Attorno a questa domanda non abbiamo voluto aprire un teorico dibattito (come si potrebbe prevedere) ma un fattivo e artigianale laboratorio, un’officina concreta di lavoro: da uno spunto narrativo iniziale che ho sottoposto, ogni personaggio del gruppo proponeva uno sviluppo, secondo le regole fondamentali di un intreccio strutturale, e via via è andata germogliando e crescendo una storia.
Un corsista metteva una battuta di dialogo, un altro una nota di paesaggio, un altro la caratterizzazione di un personaggio.
Ognuno arricchiva il testo con il proprio immaginario, come in un dipinto del Rinascimento, in una corale officina di pittura dove un artista contribuiva a dipingere la mano, un altro il tavolo, un altro il profilo di una montagna.

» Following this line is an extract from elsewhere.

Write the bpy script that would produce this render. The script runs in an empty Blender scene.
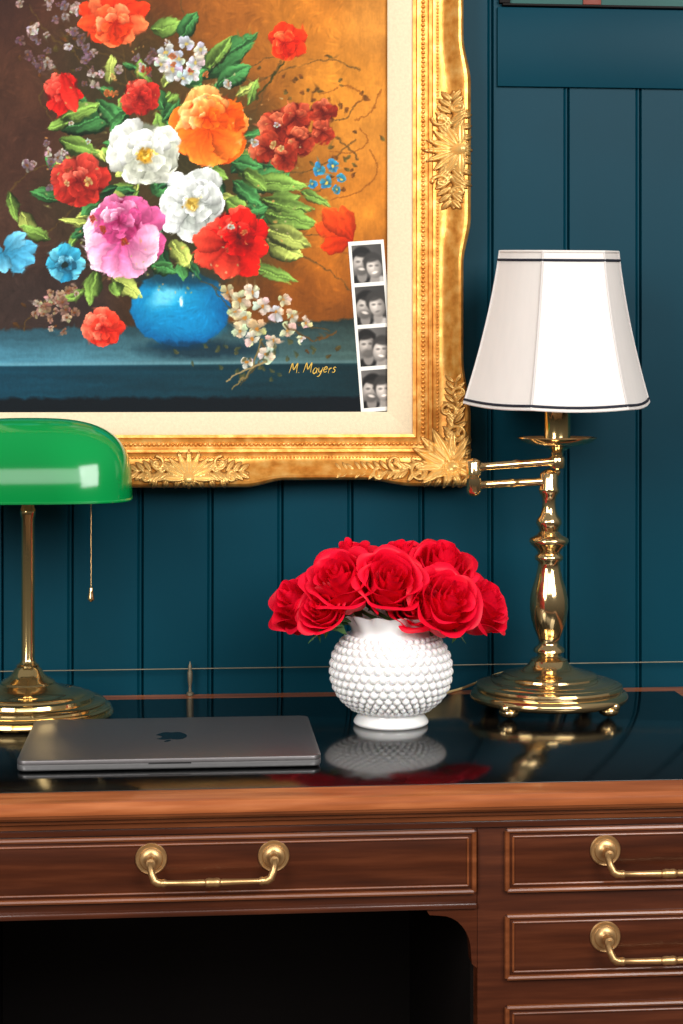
import bpy, bmesh, math, random
import numpy as np
from mathutils import Vector, Matrix
random.seed(7); rng = np.random.default_rng(5)
scene = bpy.context.scene
COL = scene.collection
PI = math.pi
scene.view_settings.view_transform = 'Standard'

# ------------------------------------------------------------------ camera maths
F = 1737.0; HZ = 380.0; YAW = math.radians(4.9)
TOP = 0.76
CAM = Vector((0.0, -2.226, TOP + 0.40))
FW = Vector((math.sin(YAW), math.cos(YAW), 0)); RT = Vector((math.cos(YAW), -math.sin(YAW), 0))
def ray(px, py): return FW + RT*((px-341.5)/F) + Vector((0, 0, (HZ-py)/F))
def P(px, py, Y):
    d = ray(px, py); return CAM + d*((Y-CAM.y)/d.y)
def G(px, py, Z=TOP):
    d = ray(px, py); return CAM + d*((Z-CAM.z)/d.z)

# ------------------------------------------------------------------ materials
def lin1(c):
    c /= 255.0
    return c/12.92 if c <= .04045 else ((c+.055)/1.055)**2.4
def S(r, g, b): return (lin1(r), lin1(g), lin1(b), 1.0)
def mat(name, col, rough=.5, metal=0., var=.12, scale=25, stretch=(1,1,1), bump=0., bscale=300, coat=0., spec=.5, sss=0., cols=None, detail=4, trans=0.):
    m = bpy.data.materials.new(name); m.use_nodes = True
    nt = m.node_tree; b = nt.nodes['Principled BSDF']
    tc = nt.nodes.new('ShaderNodeTexCoord'); mp = nt.nodes.new('ShaderNodeMapping')
    mp.inputs['Scale'].default_value = stretch
    nt.links.new(tc.outputs['Object'], mp.inputs['Vector'])
    nz = nt.nodes.new('ShaderNodeTexNoise'); nz.inputs['Scale'].default_value = scale; nz.inputs['Detail'].default_value = detail
    nt.links.new(mp.outputs['Vector'], nz.inputs['Vector'])
    rp = nt.nodes.new('ShaderNodeValToRGB')
    if cols is None:
        cols = [(0.3, tuple(c*(1-var) for c in col[:3])+(1,)), (0.7, tuple(min(1, c*(1+var)) for c in col[:3])+(1,))]
    el = rp.color_ramp.elements
    while len(el) < len(cols): el.new(.5)
    for e, (p, c) in zip(el, cols): e.position = p; e.color = c
    nt.links.new(nz.outputs['Fac'], rp.inputs['Fac']); nt.links.new(rp.outputs['Color'], b.inputs['Base Color'])
    b.inputs['Roughness'].default_value = rough; b.inputs['Metallic'].default_value = metal
    b.inputs['Coat Weight'].default_value = coat; b.inputs['Coat Roughness'].default_value = .08
    b.inputs['Specular IOR Level'].default_value = spec
    if sss:
        b.inputs['Subsurface Weight'].default_value = sss; b.inputs['Subsurface Radius'].default_value = (.01, .006, .004)
    if bump:
        n2 = nt.nodes.new('ShaderNodeTexNoise'); n2.inputs['Scale'].default_value = bscale
        nt.links.new(mp.outputs['Vector'], n2.inputs['Vector'])
        bp = nt.nodes.new('ShaderNodeBump'); bp.inputs['Strength'].default_value = bump; bp.inputs['Distance'].default_value = .001
        nt.links.new(n2.outputs['Fac'], bp.inputs['Height']); nt.links.new(bp.outputs['Normal'], b.inputs['Normal'])
    if trans:
        tr = nt.nodes.new('ShaderNodeBsdfTranslucent'); mx = nt.nodes.new('ShaderNodeMixShader'); mx.inputs[0].default_value = trans
        nt.links.new(rp.outputs['Color'], tr.inputs['Color'])
        nt.links.new(b.outputs[0], mx.inputs[1]); nt.links.new(tr.outputs[0], mx.inputs[2])
        nt.links.new(mx.outputs[0], nt.nodes['Material Output'].inputs['Surface'])
    return m
def attr_mat(name, layer, rough=.5, metal=0., bump=.0, spec=.4):
    m = bpy.data.materials.new(name); m.use_nodes = True
    nt = m.node_tree; b = nt.nodes['Principled BSDF']
    vc = nt.nodes.new('ShaderNodeVertexColor'); vc.layer_name = layer
    nt.links.new(vc.outputs['Color'], b.inputs['Base Color'])
    b.inputs['Roughness'].default_value = rough; b.inputs['Metallic'].default_value = metal; b.inputs['Specular IOR Level'].default_value = spec
    if bump:
        tc = nt.nodes.new('ShaderNodeTexCoord'); nz = nt.nodes.new('ShaderNodeTexNoise'); nz.inputs['Scale'].default_value = 350
        nt.links.new(tc.outputs['Object'], nz.inputs['Vector'])
        bp = nt.nodes.new('ShaderNodeBump'); bp.inputs['Strength'].default_value = bump; bp.inputs['Distance'].default_value = .001
        nt.links.new(nz.outputs['Fac'], bp.inputs['Height']); nt.links.new(bp.outputs['Normal'], b.inputs['Normal'])
    return m
M = {}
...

In altre parole, abbiamo sperimentato ciò che la misteriosa signora del treno voleva suggerirmi, tanti anni fa: l'idea che la scrittura non è un'operazione solitaria, chiusa in se stessa, rigida, ma al contrario è una fucina di ispirazioni diverse, un cenacolo di immagini, una miniera ribollente e strepitosa di suggestioni, atmosfere, esperienze di tante persone, rubate alla vita quotidiana...
Insomma, il dono della vita di ognuno che, in una comunità fibrillante, si fa racconto collettivo.